Mixed Salad and Separate Cultures

Mixed Salad and Separate Cultures 2012-08-29T23:14:50-04:00

Still working on a paper, still making short, standalone posts.  Gevalt.

This week, the New York Times Magazine supplement was entirely about food, and, although as a college student with a meal plan I am singularly uninterested in cooking, one of the articles caught my eye.  Food writer Frank Bruni tries to understand the success of the Basil Pizza and Wine Bar in a Hasidic neighborhood of New York City.

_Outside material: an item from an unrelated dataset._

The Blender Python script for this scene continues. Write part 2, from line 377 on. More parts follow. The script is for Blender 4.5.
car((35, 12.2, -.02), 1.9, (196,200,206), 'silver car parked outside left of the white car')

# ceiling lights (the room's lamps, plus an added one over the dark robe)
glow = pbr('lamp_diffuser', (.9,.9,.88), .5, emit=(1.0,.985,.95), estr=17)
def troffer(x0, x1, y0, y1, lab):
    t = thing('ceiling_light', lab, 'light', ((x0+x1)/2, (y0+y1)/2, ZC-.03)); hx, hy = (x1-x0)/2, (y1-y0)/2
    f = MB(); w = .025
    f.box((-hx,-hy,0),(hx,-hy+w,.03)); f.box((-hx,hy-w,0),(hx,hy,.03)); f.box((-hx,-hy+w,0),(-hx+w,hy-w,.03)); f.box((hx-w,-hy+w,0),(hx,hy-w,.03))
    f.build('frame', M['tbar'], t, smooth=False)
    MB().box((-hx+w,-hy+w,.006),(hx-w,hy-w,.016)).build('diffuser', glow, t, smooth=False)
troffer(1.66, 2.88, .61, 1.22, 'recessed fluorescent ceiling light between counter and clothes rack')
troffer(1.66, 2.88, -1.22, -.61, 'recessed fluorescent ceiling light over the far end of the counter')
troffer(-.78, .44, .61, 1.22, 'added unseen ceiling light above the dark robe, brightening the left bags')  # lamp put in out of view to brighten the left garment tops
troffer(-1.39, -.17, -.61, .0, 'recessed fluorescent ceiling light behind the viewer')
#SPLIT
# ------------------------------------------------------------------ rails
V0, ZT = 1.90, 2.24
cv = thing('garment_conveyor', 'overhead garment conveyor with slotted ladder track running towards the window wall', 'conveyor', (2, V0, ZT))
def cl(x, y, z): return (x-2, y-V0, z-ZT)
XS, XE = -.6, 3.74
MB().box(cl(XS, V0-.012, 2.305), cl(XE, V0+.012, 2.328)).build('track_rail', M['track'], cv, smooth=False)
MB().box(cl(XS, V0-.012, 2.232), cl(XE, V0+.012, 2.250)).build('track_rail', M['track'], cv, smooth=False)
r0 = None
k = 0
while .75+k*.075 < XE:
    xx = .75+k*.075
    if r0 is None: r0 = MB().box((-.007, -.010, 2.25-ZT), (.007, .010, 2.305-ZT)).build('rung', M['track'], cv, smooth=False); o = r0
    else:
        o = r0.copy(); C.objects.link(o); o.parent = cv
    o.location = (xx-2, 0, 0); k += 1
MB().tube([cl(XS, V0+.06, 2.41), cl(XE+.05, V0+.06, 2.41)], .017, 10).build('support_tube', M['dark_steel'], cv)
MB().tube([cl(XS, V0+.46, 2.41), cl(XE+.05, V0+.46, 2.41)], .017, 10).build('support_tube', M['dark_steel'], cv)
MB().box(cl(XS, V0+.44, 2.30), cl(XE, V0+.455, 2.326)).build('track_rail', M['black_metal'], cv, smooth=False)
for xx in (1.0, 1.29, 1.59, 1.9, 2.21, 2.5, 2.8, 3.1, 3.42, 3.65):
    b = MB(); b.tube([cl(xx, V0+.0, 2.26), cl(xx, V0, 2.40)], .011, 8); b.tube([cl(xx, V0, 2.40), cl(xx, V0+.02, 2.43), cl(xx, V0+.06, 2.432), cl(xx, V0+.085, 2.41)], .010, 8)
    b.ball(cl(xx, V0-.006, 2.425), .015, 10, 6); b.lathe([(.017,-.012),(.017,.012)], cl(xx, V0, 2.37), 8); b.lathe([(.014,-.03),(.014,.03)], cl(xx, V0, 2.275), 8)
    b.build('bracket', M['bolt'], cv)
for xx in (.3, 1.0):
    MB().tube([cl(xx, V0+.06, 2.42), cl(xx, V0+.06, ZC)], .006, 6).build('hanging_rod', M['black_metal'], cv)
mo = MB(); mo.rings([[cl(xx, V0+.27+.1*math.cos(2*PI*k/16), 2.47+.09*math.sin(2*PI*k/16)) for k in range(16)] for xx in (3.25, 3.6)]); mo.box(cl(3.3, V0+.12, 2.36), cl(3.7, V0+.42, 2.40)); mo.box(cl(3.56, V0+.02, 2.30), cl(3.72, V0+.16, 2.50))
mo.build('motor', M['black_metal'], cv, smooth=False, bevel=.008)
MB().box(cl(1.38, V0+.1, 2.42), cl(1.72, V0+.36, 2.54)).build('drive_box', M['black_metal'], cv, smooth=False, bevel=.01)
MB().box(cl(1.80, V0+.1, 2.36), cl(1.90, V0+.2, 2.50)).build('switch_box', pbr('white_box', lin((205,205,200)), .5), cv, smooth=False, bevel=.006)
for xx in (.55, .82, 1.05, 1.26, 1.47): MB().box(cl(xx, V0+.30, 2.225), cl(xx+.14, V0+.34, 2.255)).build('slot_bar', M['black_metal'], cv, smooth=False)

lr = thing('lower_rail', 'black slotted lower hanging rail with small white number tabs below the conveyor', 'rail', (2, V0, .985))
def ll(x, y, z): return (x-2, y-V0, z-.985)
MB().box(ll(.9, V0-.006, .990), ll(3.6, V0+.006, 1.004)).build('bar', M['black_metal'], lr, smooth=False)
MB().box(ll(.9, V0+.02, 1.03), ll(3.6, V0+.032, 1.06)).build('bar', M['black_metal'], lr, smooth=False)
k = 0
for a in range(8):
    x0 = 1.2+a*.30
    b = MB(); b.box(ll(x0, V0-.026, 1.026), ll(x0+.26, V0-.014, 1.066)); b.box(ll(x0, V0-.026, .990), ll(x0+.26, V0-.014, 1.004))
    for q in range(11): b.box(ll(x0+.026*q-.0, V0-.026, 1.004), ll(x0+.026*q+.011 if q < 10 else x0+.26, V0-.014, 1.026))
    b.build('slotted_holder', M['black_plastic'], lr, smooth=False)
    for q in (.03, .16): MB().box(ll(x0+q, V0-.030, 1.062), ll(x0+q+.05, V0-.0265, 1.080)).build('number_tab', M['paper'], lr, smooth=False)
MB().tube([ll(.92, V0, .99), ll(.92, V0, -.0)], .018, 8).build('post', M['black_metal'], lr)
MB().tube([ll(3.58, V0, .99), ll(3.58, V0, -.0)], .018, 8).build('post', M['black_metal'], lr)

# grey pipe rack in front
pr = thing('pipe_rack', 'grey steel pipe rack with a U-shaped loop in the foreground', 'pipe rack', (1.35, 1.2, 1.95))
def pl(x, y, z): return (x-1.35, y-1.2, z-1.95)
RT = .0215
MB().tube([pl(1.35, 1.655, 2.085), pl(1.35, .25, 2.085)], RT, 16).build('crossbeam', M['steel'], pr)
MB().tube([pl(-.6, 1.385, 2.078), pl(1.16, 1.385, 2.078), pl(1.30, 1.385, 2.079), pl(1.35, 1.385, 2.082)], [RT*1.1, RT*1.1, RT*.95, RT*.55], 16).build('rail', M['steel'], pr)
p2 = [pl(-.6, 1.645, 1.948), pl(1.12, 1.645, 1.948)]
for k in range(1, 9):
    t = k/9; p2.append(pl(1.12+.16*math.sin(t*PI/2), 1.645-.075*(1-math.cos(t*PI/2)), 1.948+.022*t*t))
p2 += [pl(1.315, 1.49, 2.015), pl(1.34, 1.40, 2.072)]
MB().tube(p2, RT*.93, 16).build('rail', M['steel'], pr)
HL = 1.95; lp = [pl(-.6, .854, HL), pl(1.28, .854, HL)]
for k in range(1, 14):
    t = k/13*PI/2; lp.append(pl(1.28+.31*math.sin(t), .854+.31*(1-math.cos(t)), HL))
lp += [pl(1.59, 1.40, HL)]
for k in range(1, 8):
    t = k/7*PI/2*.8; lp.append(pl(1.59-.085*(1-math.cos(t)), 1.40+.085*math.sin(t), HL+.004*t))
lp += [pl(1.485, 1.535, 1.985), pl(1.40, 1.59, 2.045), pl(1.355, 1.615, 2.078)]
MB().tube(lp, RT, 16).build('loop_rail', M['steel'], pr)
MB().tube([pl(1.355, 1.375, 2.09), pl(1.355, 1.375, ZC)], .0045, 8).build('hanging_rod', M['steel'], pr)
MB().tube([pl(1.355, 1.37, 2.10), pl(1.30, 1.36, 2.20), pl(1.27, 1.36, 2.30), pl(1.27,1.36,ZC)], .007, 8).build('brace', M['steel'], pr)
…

Bruni marvels at the Basil’s ability to attract Hasids, West Indian immigrant, and liberal ‘young professionals’ while hewing to the cultural and culinary demands of its Orthodox Jewish patrons.  Clara Perez, Basil’s owner, meets the requirements for kosher certification, but must also make sure the female waitress are wearing long skirts, and that they never join in on a chorus of “Happy Birthday,” since it is forbidden for Orthodox Jewish men to hear a woman singing.

The restaurant undergoes periodic surprise inspections to make sure that it is keeping kashrut.  And Rabbi Levy says he would be forced to revoke the kosher certification (making it forbidden for Orthodox to patronize the restaurant) if he discovered moral failings such as crude comedians or if young men and women at Basil were socializing “other than for matrimonial purposes.”

The article took the position that Basil represented an exciting compromise and a promising model for the somewhat segregated neighborhood, but I finished the article confused about what goal Bruni thought had been achieved. There didn’t seem to be anything particularly admirable about the ability of a cultural group to tolerate non-members who were scrupulously following their laws.

Is there something intrinsically valuable about diverse cultures occupying the same space?

When we talk about the virtues of diversity, we’re usually talking about more than a kind of anthropological fascination in seeing a different culture in real life. Diversity is supposed to bring another perspective to bear on our own prejudices and assumptions and help us root out false and destructive beliefs. This requires enough openness to dialogue and exposure to assemble some kind of marketplace of ideas and is always a threat to the culture to which you already belong.

Only the non-Orthodox are being exposed to alternate rules, but I doubt the emphasis on sex-segregation and impurity is going to have the same crossover appeal as Basil’s Parmesan and White Asparagus Pizza.

Does anyone else see a profound benefit for either community or a reason why this restaurant should be emulated?